Dear Aneesh V,
In message 4DD27819.7010600@ti.com you wrote:
I was especially talking about the loading from external storage, not primarily relocation. This will even be mnore important if we had (much) bigger images - like when loading an OS kernel as second stage payload instead of U-Boot.
Are you talking about enabling D-cache in SPL? Technically, this should
I + D cache, actually.
be possible as soon as DRAM is initialized(because internal RAMs typically do not have enough memory for page-tables(16KB) in addition to the SPL itself). But you might want to consider these.
Ah, I see. Well, you see, I have the big advantage over you that my imagination is not limited by the ugly details of the real ARM hardware in question here ;-)
- We need to setup the page tables, invalidate the cache, enable it
and before jumping to kernel flush and disable it again. Is that all worth just for speeding up the loading part? I think one must consider DMA for loading the image instead.
If it's available, for sure :-) But then, for example when loading from NAND flash (which is probably the most common use case these days), would DMA help?
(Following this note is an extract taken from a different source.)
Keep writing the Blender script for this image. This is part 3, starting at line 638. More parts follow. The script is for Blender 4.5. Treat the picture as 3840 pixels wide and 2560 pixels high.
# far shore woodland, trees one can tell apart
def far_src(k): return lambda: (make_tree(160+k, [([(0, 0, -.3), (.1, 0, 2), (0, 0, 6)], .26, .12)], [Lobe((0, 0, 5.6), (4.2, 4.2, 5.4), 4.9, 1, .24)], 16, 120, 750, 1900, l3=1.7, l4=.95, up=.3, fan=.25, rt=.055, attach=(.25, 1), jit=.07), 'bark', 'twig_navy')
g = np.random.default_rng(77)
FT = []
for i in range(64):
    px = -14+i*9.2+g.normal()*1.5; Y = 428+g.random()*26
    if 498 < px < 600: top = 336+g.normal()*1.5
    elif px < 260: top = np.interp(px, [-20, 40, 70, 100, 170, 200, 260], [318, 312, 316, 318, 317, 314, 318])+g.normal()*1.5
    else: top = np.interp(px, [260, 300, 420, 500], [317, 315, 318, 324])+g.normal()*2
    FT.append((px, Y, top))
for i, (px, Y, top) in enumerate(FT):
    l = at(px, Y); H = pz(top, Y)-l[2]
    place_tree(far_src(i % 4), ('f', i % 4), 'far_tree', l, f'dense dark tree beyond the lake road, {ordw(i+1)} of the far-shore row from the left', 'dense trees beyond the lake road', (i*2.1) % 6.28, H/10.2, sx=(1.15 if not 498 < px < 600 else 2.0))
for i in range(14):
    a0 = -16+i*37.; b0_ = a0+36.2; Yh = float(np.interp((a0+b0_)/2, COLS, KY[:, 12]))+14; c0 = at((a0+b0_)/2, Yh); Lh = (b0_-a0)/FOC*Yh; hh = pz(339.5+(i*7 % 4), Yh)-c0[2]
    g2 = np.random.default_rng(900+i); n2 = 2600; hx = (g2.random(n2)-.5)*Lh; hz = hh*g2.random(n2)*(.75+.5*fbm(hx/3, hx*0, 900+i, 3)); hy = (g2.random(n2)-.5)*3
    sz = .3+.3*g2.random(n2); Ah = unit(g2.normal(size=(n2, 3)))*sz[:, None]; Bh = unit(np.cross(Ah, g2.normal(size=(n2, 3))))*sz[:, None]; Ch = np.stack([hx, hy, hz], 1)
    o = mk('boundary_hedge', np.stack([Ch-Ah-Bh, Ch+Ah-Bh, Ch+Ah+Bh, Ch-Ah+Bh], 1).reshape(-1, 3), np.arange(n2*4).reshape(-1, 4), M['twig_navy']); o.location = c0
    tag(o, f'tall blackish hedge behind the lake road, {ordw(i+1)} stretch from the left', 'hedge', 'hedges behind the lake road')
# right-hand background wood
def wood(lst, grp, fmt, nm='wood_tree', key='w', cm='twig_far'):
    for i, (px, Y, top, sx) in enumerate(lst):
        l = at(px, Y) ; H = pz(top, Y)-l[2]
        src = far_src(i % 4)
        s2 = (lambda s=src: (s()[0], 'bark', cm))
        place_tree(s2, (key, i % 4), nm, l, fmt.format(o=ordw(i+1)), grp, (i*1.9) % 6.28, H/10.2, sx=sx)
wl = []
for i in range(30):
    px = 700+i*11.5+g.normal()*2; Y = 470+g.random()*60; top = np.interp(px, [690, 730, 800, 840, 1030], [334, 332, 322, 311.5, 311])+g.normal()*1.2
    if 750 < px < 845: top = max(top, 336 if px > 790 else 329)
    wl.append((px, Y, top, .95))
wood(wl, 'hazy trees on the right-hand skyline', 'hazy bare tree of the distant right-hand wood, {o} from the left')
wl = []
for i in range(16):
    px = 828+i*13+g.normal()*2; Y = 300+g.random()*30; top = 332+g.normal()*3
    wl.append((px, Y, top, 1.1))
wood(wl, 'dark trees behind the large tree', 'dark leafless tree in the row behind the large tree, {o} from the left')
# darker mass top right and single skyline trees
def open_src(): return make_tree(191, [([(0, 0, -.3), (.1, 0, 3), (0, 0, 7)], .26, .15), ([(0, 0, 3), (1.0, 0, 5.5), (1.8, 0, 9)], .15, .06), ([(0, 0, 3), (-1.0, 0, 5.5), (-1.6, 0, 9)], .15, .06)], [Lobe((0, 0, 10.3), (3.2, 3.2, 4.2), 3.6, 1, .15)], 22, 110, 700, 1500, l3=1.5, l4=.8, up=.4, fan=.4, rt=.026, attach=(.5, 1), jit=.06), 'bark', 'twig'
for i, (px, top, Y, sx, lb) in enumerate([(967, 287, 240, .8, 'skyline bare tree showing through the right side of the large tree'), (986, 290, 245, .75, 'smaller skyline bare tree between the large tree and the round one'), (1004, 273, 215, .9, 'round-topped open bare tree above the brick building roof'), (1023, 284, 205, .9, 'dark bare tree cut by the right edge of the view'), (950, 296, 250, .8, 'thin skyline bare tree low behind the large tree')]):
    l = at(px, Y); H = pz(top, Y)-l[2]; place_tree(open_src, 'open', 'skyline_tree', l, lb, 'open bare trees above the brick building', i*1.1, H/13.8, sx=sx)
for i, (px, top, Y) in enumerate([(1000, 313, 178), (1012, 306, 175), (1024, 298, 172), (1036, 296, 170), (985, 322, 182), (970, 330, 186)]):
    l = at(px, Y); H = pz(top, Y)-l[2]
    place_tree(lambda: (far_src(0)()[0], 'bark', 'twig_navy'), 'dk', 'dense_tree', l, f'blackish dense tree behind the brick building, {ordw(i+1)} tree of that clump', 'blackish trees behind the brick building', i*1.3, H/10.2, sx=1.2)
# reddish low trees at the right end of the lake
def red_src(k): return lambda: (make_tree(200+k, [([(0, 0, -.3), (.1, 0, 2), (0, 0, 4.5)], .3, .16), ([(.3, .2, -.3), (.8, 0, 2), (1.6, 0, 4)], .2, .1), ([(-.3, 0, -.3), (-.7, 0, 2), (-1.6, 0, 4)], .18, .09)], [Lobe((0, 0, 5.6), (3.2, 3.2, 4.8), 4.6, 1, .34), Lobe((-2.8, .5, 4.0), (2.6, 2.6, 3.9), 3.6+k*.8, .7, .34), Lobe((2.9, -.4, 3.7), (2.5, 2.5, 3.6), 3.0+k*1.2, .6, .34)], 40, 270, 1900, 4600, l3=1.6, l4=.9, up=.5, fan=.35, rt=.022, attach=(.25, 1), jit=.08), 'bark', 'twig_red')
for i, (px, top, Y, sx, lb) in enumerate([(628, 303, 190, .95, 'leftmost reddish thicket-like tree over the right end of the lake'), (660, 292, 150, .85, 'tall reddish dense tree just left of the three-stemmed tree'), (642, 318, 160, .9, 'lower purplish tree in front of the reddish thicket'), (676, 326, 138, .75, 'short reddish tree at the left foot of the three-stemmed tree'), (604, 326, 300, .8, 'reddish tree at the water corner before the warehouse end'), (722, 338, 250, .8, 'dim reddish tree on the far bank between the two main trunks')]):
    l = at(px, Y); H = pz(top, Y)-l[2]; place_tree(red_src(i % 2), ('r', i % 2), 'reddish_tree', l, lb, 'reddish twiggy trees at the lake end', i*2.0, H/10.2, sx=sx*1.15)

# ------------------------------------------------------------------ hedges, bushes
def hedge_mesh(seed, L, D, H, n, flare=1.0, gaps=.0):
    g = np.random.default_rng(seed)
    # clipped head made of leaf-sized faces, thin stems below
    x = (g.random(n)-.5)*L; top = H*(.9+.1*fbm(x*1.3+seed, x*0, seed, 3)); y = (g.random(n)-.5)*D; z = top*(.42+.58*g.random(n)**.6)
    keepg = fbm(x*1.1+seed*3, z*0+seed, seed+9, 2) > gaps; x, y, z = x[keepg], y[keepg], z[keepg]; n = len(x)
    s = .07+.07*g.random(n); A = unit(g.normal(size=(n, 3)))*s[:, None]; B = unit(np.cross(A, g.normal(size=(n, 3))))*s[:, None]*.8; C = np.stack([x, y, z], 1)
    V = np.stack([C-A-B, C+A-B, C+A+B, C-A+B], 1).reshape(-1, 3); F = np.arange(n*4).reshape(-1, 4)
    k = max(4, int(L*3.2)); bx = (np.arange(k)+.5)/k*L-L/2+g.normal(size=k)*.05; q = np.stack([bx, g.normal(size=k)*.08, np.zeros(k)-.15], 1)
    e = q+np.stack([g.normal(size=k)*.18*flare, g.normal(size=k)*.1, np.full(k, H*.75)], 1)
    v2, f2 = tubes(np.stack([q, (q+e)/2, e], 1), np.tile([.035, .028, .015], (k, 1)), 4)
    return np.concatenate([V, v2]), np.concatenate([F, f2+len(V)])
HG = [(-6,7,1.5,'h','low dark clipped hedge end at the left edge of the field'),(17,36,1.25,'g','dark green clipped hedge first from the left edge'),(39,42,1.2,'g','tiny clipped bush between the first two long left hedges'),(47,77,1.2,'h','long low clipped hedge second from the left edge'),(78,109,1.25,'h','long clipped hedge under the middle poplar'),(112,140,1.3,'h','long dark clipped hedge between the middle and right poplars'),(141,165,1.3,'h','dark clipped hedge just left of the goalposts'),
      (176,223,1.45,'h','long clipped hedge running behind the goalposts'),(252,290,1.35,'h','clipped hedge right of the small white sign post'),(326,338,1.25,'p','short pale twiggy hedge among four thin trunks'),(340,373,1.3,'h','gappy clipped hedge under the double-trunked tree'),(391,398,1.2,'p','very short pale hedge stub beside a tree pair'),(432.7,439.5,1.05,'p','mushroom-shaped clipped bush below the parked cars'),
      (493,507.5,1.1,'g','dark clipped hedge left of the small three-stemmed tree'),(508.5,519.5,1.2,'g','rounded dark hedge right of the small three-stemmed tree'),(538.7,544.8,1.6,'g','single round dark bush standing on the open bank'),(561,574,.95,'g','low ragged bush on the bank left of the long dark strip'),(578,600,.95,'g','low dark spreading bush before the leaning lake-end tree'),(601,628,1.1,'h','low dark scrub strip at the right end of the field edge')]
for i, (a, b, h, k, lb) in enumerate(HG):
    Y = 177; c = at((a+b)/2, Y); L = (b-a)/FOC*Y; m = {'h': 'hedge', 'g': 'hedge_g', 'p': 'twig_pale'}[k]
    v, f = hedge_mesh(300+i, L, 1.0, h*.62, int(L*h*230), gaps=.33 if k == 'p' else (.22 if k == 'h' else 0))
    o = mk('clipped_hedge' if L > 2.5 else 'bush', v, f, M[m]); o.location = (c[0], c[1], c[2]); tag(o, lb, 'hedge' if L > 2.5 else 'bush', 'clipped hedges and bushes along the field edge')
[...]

- What happens if the payload is U-Boot? You still have the problem of
flushing. Besides after reaching U-Boot do we setup MMU again or not? If we decide to retain the page-tables setup by SPL then U-Boot and SPL needs to align on the location of page-tables. This is difficult because U-Boot dynamically determines the memory for page-tables where as SPL doesn't have such intelligence. If we decide to do the MMU setup again, then it means setting up the page-tables twice in the bootloaders!
I guess in the general case we will have to do this twice. And Linux will do it again. It would be nice if we canmake this optional, like we can avoid the copy operation of the relocation part when we know we load to the final address (all this keeping in mind the requirements for ultra short boot times).